▸ **WHAT IS EXPECTED**
Print the listing that follows, character for character.

<<<<

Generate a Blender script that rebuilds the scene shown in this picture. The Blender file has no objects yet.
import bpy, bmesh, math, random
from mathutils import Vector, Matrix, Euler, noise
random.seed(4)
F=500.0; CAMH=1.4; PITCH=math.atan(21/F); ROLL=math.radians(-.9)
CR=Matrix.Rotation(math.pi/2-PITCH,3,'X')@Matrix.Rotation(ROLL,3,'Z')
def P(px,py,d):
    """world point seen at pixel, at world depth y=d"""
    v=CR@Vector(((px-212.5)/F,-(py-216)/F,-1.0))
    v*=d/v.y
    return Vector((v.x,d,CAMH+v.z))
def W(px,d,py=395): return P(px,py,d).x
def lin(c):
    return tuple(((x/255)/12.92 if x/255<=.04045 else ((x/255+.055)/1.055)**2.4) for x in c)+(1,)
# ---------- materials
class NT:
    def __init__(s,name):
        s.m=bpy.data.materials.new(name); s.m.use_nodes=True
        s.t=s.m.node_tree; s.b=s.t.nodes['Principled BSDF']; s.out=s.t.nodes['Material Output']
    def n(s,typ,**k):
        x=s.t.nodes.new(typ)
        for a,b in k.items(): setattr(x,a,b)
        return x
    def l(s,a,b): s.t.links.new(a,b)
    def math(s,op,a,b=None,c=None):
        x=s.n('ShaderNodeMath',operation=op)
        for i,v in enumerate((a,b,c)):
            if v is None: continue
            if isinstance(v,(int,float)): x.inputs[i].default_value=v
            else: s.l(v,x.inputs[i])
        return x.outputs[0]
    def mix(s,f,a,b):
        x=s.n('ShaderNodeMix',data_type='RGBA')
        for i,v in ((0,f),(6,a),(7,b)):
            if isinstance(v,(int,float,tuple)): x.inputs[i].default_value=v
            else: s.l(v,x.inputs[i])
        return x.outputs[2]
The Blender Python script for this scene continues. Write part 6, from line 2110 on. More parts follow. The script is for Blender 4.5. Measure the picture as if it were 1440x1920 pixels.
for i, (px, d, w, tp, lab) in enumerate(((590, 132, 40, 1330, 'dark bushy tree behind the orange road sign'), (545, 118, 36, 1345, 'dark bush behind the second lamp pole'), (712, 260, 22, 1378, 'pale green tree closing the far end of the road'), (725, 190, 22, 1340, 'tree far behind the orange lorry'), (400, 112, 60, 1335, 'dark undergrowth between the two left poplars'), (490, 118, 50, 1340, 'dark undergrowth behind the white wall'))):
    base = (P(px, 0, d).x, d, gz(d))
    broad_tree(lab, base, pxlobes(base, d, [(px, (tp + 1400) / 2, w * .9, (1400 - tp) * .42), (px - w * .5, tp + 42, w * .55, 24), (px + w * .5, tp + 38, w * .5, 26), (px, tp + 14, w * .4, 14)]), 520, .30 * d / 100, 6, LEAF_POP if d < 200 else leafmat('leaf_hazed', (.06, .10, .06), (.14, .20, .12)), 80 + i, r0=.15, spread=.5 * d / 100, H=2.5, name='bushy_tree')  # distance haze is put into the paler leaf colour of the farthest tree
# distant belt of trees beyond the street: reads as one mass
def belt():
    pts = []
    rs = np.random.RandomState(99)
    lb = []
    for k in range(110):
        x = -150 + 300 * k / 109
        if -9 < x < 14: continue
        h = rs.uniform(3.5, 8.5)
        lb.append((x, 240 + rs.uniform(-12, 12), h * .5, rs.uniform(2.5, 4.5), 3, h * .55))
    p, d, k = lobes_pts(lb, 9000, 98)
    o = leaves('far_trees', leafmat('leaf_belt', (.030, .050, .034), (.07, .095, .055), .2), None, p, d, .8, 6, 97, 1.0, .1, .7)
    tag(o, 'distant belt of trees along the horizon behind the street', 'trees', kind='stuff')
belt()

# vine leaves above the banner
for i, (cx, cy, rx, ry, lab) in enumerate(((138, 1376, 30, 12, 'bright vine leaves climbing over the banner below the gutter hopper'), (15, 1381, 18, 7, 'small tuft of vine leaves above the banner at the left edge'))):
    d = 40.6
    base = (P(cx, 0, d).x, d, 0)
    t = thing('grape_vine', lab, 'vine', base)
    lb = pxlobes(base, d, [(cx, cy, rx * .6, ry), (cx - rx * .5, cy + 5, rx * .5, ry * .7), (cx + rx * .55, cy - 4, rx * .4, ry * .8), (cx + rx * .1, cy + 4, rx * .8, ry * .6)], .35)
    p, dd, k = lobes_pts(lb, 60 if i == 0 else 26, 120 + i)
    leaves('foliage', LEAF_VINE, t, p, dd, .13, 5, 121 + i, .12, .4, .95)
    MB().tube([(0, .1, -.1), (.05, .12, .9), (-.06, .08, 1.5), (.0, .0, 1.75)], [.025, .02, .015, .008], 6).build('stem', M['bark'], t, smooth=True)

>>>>

▸ **TASK RESULT**
Generate a Blender script that rebuilds the scene shown in this picture. The Blender file has no objects yet.
import bpy, bmesh, math, random
from mathutils import Vector, Matrix, Euler, noise
random.seed(4)
F=500.0; CAMH=1.4; PITCH=math.atan(21/F); ROLL=math.radians(-.9)
CR=Matrix.Rotation(math.pi/2-PITCH,3,'X')@Matrix.Rotation(ROLL,3,'Z')
def P(px,py,d):
    """world point seen at pixel, at world depth y=d"""
    v=CR@Vector(((px-212.5)/F,-(py-216)/F,-1.0))
    v*=d/v.y
    return Vector((v.x,d,CAMH+v.z))
def W(px,d,py=395): return P(px,py,d).x
def lin(c):
    return tuple(((x/255)/12.92 if x/255<=.04045 else ((x/255+.055)/1.055)**2.4) for x in c)+(1,)
# ---------- materials
class NT:
    def __init__(s,name):
        s.m=bpy.data.materials.new(name); s.m.use_nodes=True
        s.t=s.m.node_tree; s.b=s.t.nodes['Principled BSDF']; s.out=s.t.nodes['Material Output']
    def n(s,typ,**k):
        x=s.t.nodes.new(typ)
        for a,b in k.items(): setattr(x,a,b)
        return x
    def l(s,a,b): s.t.links.new(a,b)
    def math(s,op,a,b=None,c=None):
        x=s.n('ShaderNodeMath',operation=op)
        for i,v in enumerate((a,b,c)):
            if v is None: continue
            if isinstance(v,(int,float)): x.inputs[i].default_value=v
            else: s.l(v,x.inputs[i])
        return x.outputs[0]
    def mix(s,f,a,b):
        x=s.n('ShaderNodeMix',data_type='RGBA')
        for i,v in ((0,f),(6,a),(7,b)):
            if isinstance(v,(int,float,tuple)): x.inputs[i].default_value=v
            else: s.l(v,x.inputs[i])
        return x.outputs[2]
The Blender Python script for this scene continues. Write part 6, from line 2110 on. More parts follow. The script is for Blender 4.5. Measure the picture as if it were 1440x1920 pixels.
for i, (px, d, w, tp, lab) in enumerate(((590, 132, 40, 1330, 'dark bushy tree behind the orange road sign'), (545, 118, 36, 1345, 'dark bush behind the second lamp pole'), (712, 260, 22, 1378, 'pale green tree closing the far end of the road'), (725, 190, 22, 1340, 'tree far behind the orange lorry'), (400, 112, 60, 1335, 'dark undergrowth between the two left poplars'), (490, 118, 50, 1340, 'dark undergrowth behind the white wall'))):
    base = (P(px, 0, d).x, d, gz(d))
    broad_tree(lab, base, pxlobes(base, d, [(px, (tp + 1400) / 2, w * .9, (1400 - tp) * .42), (px - w * .5, tp + 42, w * .55, 24), (px + w * .5, tp + 38, w * .5, 26), (px, tp + 14, w * .4, 14)]), 520, .30 * d / 100, 6, LEAF_POP if d < 200 else leafmat('leaf_hazed', (.06, .10, .06), (.14, .20, .12)), 80 + i, r0=.15, spread=.5 * d / 100, H=2.5, name='bushy_tree')  # distance haze is put into the paler leaf colour of the farthest tree
# distant belt of trees beyond the street: reads as one mass
def belt():
    pts = []
    rs = np.random.RandomState(99)
    lb = []
    for k in range(110):
        x = -150 + 300 * k / 109
        if -9 < x < 14: continue
        h = rs.uniform(3.5, 8.5)
        lb.append((x, 240 + rs.uniform(-12, 12), h * .5, rs.uniform(2.5, 4.5), 3, h * .55))
    p, d, k = lobes_pts(lb, 9000, 98)
    o = leaves('far_trees', leafmat('leaf_belt', (.030, .050, .034), (.07, .095, .055), .2), None, p, d, .8, 6, 97, 1.0, .1, .7)
    tag(o, 'distant belt of trees along the horizon behind the street', 'trees', kind='stuff')
belt()

# vine leaves above the banner
for i, (cx, cy, rx, ry, lab) in enumerate(((138, 1376, 30, 12, 'bright vine leaves climbing over the banner below the gutter hopper'), (15, 1381, 18, 7, 'small tuft of vine leaves above the banner at the left edge'))):
    d = 40.6
    base = (P(cx, 0, d).x, d, 0)
    t = thing('grape_vine', lab, 'vine', base)
    lb = pxlobes(base, d, [(cx, cy, rx * .6, ry), (cx - rx * .5, cy + 5, rx * .5, ry * .7), (cx + rx * .55, cy - 4, rx * .4, ry * .8), (cx + rx * .1, cy + 4, rx * .8, ry * .6)], .35)
    p, dd, k = lobes_pts(lb, 60 if i == 0 else 26, 120 + i)
    leaves('foliage', LEAF_VINE, t, p, dd, .13, 5, 121 + i, .12, .4, .95)
    MB().tube([(0, .1, -.1), (.05, .12, .9), (-.06, .08, 1.5), (.0, .0, 1.75)], [.025, .02, .015, .008], 6).build('stem', M['bark'], t, smooth=True)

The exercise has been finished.